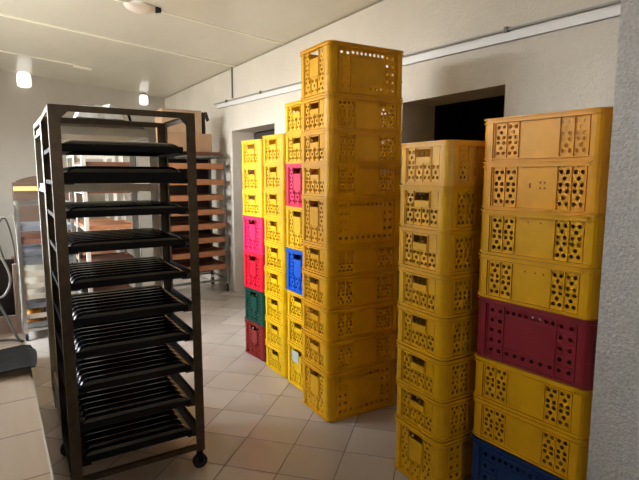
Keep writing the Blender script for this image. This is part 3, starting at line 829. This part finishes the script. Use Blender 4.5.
# ------------------------------------------------------------------ counter and what lies on it
ED = 0.092; CZ = 0.80; CE = 3.72
r = thing('tiled_counter', 'low counter topped with pale wood-look tiles beside the rack', 'counter', (0, 0, 0))
k = MB(); k.box(AL+0.002, ED-0.006, BN+0.3, CE, CZ-0.03, CZ); k.build('tiled_top', 'counter', r)
k = MB(); k.box(AL+0.002, ED-0.03, BN+0.34, CE-0.04, 0.0, CZ-0.03); k.build('counter_body', 'counter_side', r)
k = MB(); k.box(ED-0.006, ED, BN+0.3, CE, CZ-0.03, CZ+0.001); o = k.build('edge_trim', 'alu', r); o['label'] = 'bright metal edge trim'
# grey mat with a curled end
k = MB(); nu, nv = 12, 18; top = []
def matpt(u, v):
    x = -0.34+0.445*u + 0.02*sin(3*v)*u; y = 2.60+0.42*v-0.05*u
    z = CZ+0.004+0.03*max(0, u-0.45)**1.2*(1+0.5*sin(pi*v)) + 0.012*abs(sin(5*v+2*u)) + (0.015*(1-v)*u)
    if u > 0.93: z -= 0.01
    return Vector((x, y, z))
for j in range(nv+1):
    for i in range(nu+1): top.append(matpt(i/nu, j/nv))
bot = [Vector((p.x, p.y, max(p.z-0.004, CZ+0.001))) for p in top]
nn = len(top); fs = []
for j in range(nv):
    for i in range(nu):
        a, b, c_, d_ = j*(nu+1)+i, j*(nu+1)+i+1, (j+1)*(nu+1)+i+1, (j+1)*(nu+1)+i
        fs += [(a, b, c_, d_), (nn+d_, nn+c_, nn+b, nn+a)]
for j in range(nv):
    for i in (0, nu): a, b = j*(nu+1)+i, (j+1)*(nu+1)+i; fs.append((a, b, nn+b, nn+a))
for i in range(nu):
    for j in (0, nv): a, b = j*(nu+1)+i, j*(nu+1)+i+1; fs.append((a, b, nn+b, nn+a))
k.add(top+bot, fs, True)
tag(k.build('rubber_mat', 'clothgrey'), 'grey mat with a curled edge lying on the tiled counter', 'mat')
# open wooden box with cables at the end of the counter
r = thing('wooden_box', 'open pale wooden box of tools at the end of the tiled counter', 'box', (-0.17, 3.50, CZ+0.0005))
k = MB(); k.box(-0.25, 0.25, -0.18, 0.18, 0, 0.015); k.build('bottom_panel', 'pinkwhite', r)
for bx in ((-0.25, 0.25, -0.18, -0.165, 0.015, 0.10), (-0.25, 0.25, 0.165, 0.18, 0.015, 0.38), (-0.25, -0.235, -0.165, 0.165, 0.015, 0.38), (0.235, 0.25, -0.165, 0.165, 0.015, 0.30)):
    k = MB(); k.box(*bx); k.build('side_panel', 'darkmetal' if bx[0] < 0.2 and bx[4] < .05 and bx[5] > .3 else 'pinkwhite', r)
for px in (0.235,):
    k = MB(); k.bbox(px-0.005, px+0.02, -0.195, -0.1655, 0.0, 0.40, 0.003); k.build('corner_post', 'pinkwhite', r)
    k = MB(); k.bbox(px-0.005, px+0.02, 0.1805, 0.205, 0.0, 0.40, 0.003); k.build('corner_post', 'pinkwhite', r)
r = thing('hand_tool', 'dark tool standing in the open wooden box', 'tool', (-0.08, 3.50, CZ+0.016))
k = MB(); k.lathe([(0, 0), (0.075, 0), (0.08, 0.06), (0.05, 0.10), (0.05, 0.2), (0.03, 0.24), (0, 0.25)]); k.build('housing', 'darkmetal', r)
k = MB(); k.cyl((0.0, 0, 0.2), (-0.15, -0.02, 0.22), 0.035, 0.02); k.build('nozzle', 'galv', r)
def cable(name, label, pts, rad, m):
    k = MB(); k.tube(smooth_path(pts, 10), rad, 8); return tag(k.build(name, m), label, 'cable')
cable('power_cable', 'looped white cable hanging over the wooden box', [(-0.20, 3.28, 1.30), (-0.06, 3.27, 1.36), (0.015, 3.265, 1.24), (0.045, 3.26, 1.12), (0.0, 3.255, 1.03), (-0.10, 3.25, 1.05), (-0.20, 3.255, 0.95), (-0.22, 3.26, CZ+0.012)], 0.006, 'cablewhite')
cable('power_cable', 'dark grey cable trailing down onto the tiled counter', [(-0.05, 3.30, 1.05), (-0.01, 3.27, 0.97), (0.05, 3.10, 0.84), (0.075, 3.07, CZ+0.012), (0.02, 3.14, CZ+0.012), (-0.2, 3.19, CZ+0.012)], 0.007, 'cablegrey')
cable('hose', 'dark hose looped on the wooden box beside the low trolley', [(0.095, 3.74, CZ+0.012), (0.09, 3.745, 1.0), (0.085, 3.74, 1.25), (0.05, 3.74, 1.43), (0.0, 3.74, 1.36), (0.02, 3.74, 1.2), (0.06, 3.74, 1.05), (0.02, 3.735, 0.9), (0.0, 3.71, CZ+0.012)], 0.005, 'cablegrey')
cable('wire', 'thin white wire stretched from the wooden box to the low trolley', [(-0.25, 3.74, CZ+0.012), (-0.25, 3.74, 1.40), (-0.18, 3.745, 1.455), (0.05, 3.75, 1.44), (0.10, 3.80, 1.42), (0.11, 3.80, 1.0), (0.10, 3.80, 0.006)], 0.004, 'cablewhite')

# ------------------------------------------------------------------ daylight, camera
w = bpy.data.worlds.new('sky'); S.world = w; w.use_nodes = True
nt = w.node_tree; bgn = nt.nodes['Background']
tc = nt.nodes.new('ShaderNodeTexCoord'); sx = nt.nodes.new('ShaderNodeSeparateXYZ'); rp = nt.nodes.new('ShaderNodeValToRGB')
nt.links.new(tc.outputs['Generated'], sx.inputs[0])
mr = nt.nodes.new('ShaderNodeMapRange'); mr.inputs['From Min'].default_value = -1; nt.links.new(sx.outputs['Z'], mr.inputs['Value'])
nt.links.new(mr.outputs['Result'], rp.inputs['Fac'])
cr = rp.color_ramp
cr.elements[0].position = 0.47; cr.elements[0].color = (0.30, 0.29, 0.27, 1)
cr.elements[1].position = 0.53; cr.elements[1].color = (0.95, 0.97, 1.0, 1)
e_ = cr.elements.new(1.0); e_.color = (0.62, 0.80, 1.0, 1)
nt.links.new(rp.outputs['Color'], bgn.inputs['Color'])
bgn.inputs['Strength'].default_value = 30.0

cam = bpy.data.cameras.new('camera'); co = bpy.data.objects.new('camera', cam); C.objects.link(co)
cam.sensor_width = 36; cam.lens = 500/639*36; cam.clip_start = 0.02
co.location = (0, 0, 1.7); co.rotation_euler = (radians(90-7.294), 0, radians(-33))
S.camera = co
S.view_settings.view_transform = 'Standard'; S.view_settings.look = 'None'
S.view_settings.gamma = 1; S.view_settings.use_curve_mapping = False
S.view_settings.exposure = 0.0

-------

**Written problem:** The material above holds pictures; copy everything else in it exactly.

**Response below:**
Keep writing the Blender script for this image. This is part 3, starting at line 829. This part finishes the script. Use Blender 4.5.
# ------------------------------------------------------------------ counter and what lies on it
ED = 0.092; CZ = 0.80; CE = 3.72
r = thing('tiled_counter', 'low counter topped with pale wood-look tiles beside the rack', 'counter', (0, 0, 0))
k = MB(); k.box(AL+0.002, ED-0.006, BN+0.3, CE, CZ-0.03, CZ); k.build('tiled_top', 'counter', r)
k = MB(); k.box(AL+0.002, ED-0.03, BN+0.34, CE-0.04, 0.0, CZ-0.03); k.build('counter_body', 'counter_side', r)
k = MB(); k.box(ED-0.006, ED, BN+0.3, CE, CZ-0.03, CZ+0.001); o = k.build('edge_trim', 'alu', r); o['label'] = 'bright metal edge trim'
# grey mat with a curled end
k = MB(); nu, nv = 12, 18; top = []
def matpt(u, v):
    x = -0.34+0.445*u + 0.02*sin(3*v)*u; y = 2.60+0.42*v-0.05*u
    z = CZ+0.004+0.03*max(0, u-0.45)**1.2*(1+0.5*sin(pi*v)) + 0.012*abs(sin(5*v+2*u)) + (0.015*(1-v)*u)
    if u > 0.93: z -= 0.01
    return Vector((x, y, z))
for j in range(nv+1):
    for i in range(nu+1): top.append(matpt(i/nu, j/nv))
bot = [Vector((p.x, p.y, max(p.z-0.004, CZ+0.001))) for p in top]
nn = len(top); fs = []
for j in range(nv):
    for i in range(nu):
        a, b, c_, d_ = j*(nu+1)+i, j*(nu+1)+i+1, (j+1)*(nu+1)+i+1, (j+1)*(nu+1)+i
        fs += [(a, b, c_, d_), (nn+d_, nn+c_, nn+b, nn+a)]
for j in range(nv):
    for i in (0, nu): a, b = j*(nu+1)+i, (j+1)*(nu+1)+i; fs.append((a, b, nn+b, nn+a))
for i in range(nu):
    for j in (0, nv): a, b = j*(nu+1)+i, j*(nu+1)+i+1; fs.append((a, b, nn+b, nn+a))
k.add(top+bot, fs, True)
tag(k.build('rubber_mat', 'clothgrey'), 'grey mat with a curled edge lying on the tiled counter', 'mat')
# open wooden box with cables at the end of the counter
r = thing('wooden_box', 'open pale wooden box of tools at the end of the tiled counter', 'box', (-0.17, 3.50, CZ+0.0005))
k = MB(); k.box(-0.25, 0.25, -0.18, 0.18, 0, 0.015); k.build('bottom_panel', 'pinkwhite', r)
for bx in ((-0.25, 0.25, -0.18, -0.165, 0.015, 0.10), (-0.25, 0.25, 0.165, 0.18, 0.015, 0.38), (-0.25, -0.235, -0.165, 0.165, 0.015, 0.38), (0.235, 0.25, -0.165, 0.165, 0.015, 0.30)):
    k = MB(); k.box(*bx); k.build('side_panel', 'darkmetal' if bx[0] < 0.2 and bx[4] < .05 and bx[5] > .3 else 'pinkwhite', r)
for px in (0.235,):
    k = MB(); k.bbox(px-0.005, px+0.02, -0.195, -0.1655, 0.0, 0.40, 0.003); k.build('corner_post', 'pinkwhite', r)
    k = MB(); k.bbox(px-0.005, px+0.02, 0.1805, 0.205, 0.0, 0.40, 0.003); k.build('corner_post', 'pinkwhite', r)
r = thing('hand_tool', 'dark tool standing in the open wooden box', 'tool', (-0.08, 3.50, CZ+0.016))
k = MB(); k.lathe([(0, 0), (0.075, 0), (0.08, 0.06), (0.05, 0.10), (0.05, 0.2), (0.03, 0.24), (0, 0.25)]); k.build('housing', 'darkmetal', r)
k = MB(); k.cyl((0.0, 0, 0.2), (-0.15, -0.02, 0.22), 0.035, 0.02); k.build('nozzle', 'galv', r)
def cable(name, label, pts, rad, m):
    k = MB(); k.tube(smooth_path(pts, 10), rad, 8); return tag(k.build(name, m), label, 'cable')
cable('power_cable', 'looped white cable hanging over the wooden box', [(-0.20, 3.28, 1.30), (-0.06, 3.27, 1.36), (0.015, 3.265, 1.24), (0.045, 3.26, 1.12), (0.0, 3.255, 1.03), (-0.10, 3.25, 1.05), (-0.20, 3.255, 0.95), (-0.22, 3.26, CZ+0.012)], 0.006, 'cablewhite')
cable('power_cable', 'dark grey cable trailing down onto the tiled counter', [(-0.05, 3.30, 1.05), (-0.01, 3.27, 0.97), (0.05, 3.10, 0.84), (0.075, 3.07, CZ+0.012), (0.02, 3.14, CZ+0.012), (-0.2, 3.19, CZ+0.012)], 0.007, 'cablegrey')
cable('hose', 'dark hose looped on the wooden box beside the low trolley', [(0.095, 3.74, CZ+0.012), (0.09, 3.745, 1.0), (0.085, 3.74, 1.25), (0.05, 3.74, 1.43), (0.0, 3.74, 1.36), (0.02, 3.74, 1.2), (0.06, 3.74, 1.05), (0.02, 3.735, 0.9), (0.0, 3.71, CZ+0.012)], 0.005, 'cablegrey')
cable('wire', 'thin white wire stretched from the wooden box to the low trolley', [(-0.25, 3.74, CZ+0.012), (-0.25, 3.74, 1.40), (-0.18, 3.745, 1.455), (0.05, 3.75, 1.44), (0.10, 3.80, 1.42), (0.11, 3.80, 1.0), (0.10, 3.80, 0.006)], 0.004, 'cablewhite')

# ------------------------------------------------------------------ daylight, camera
w = bpy.data.worlds.new('sky'); S.world = w; w.use_nodes = True
nt = w.node_tree; bgn = nt.nodes['Background']
tc = nt.nodes.new('ShaderNodeTexCoord'); sx = nt.nodes.new('ShaderNodeSeparateXYZ'); rp = nt.nodes.new('ShaderNodeValToRGB')
nt.links.new(tc.outputs['Generated'], sx.inputs[0])
mr = nt.nodes.new('ShaderNodeMapRange'); mr.inputs['From Min'].default_value = -1; nt.links.new(sx.outputs['Z'], mr.inputs['Value'])
nt.links.new(mr.outputs['Result'], rp.inputs['Fac'])
cr = rp.color_ramp
cr.elements[0].position = 0.47; cr.elements[0].color = (0.30, 0.29, 0.27, 1)
cr.elements[1].position = 0.53; cr.elements[1].color = (0.95, 0.97, 1.0, 1)
e_ = cr.elements.new(1.0); e_.color = (0.62, 0.80, 1.0, 1)
nt.links.new(rp.outputs['Color'], bgn.inputs['Color'])
bgn.inputs['Strength'].default_value = 30.0

cam = bpy.data.cameras.new('camera'); co = bpy.data.objects.new('camera', cam); C.objects.link(co)
cam.sensor_width = 36; cam.lens = 500/639*36; cam.clip_start = 0.02
co.location = (0, 0, 1.7); co.rotation_euler = (radians(90-7.294), 0, radians(-33))
S.camera = co
S.view_settings.view_transform = 'Standard'; S.view_settings.look = 'None'
S.view_settings.gamma = 1; S.view_settings.use_curve_mapping = False
S.view_settings.exposure = 0.0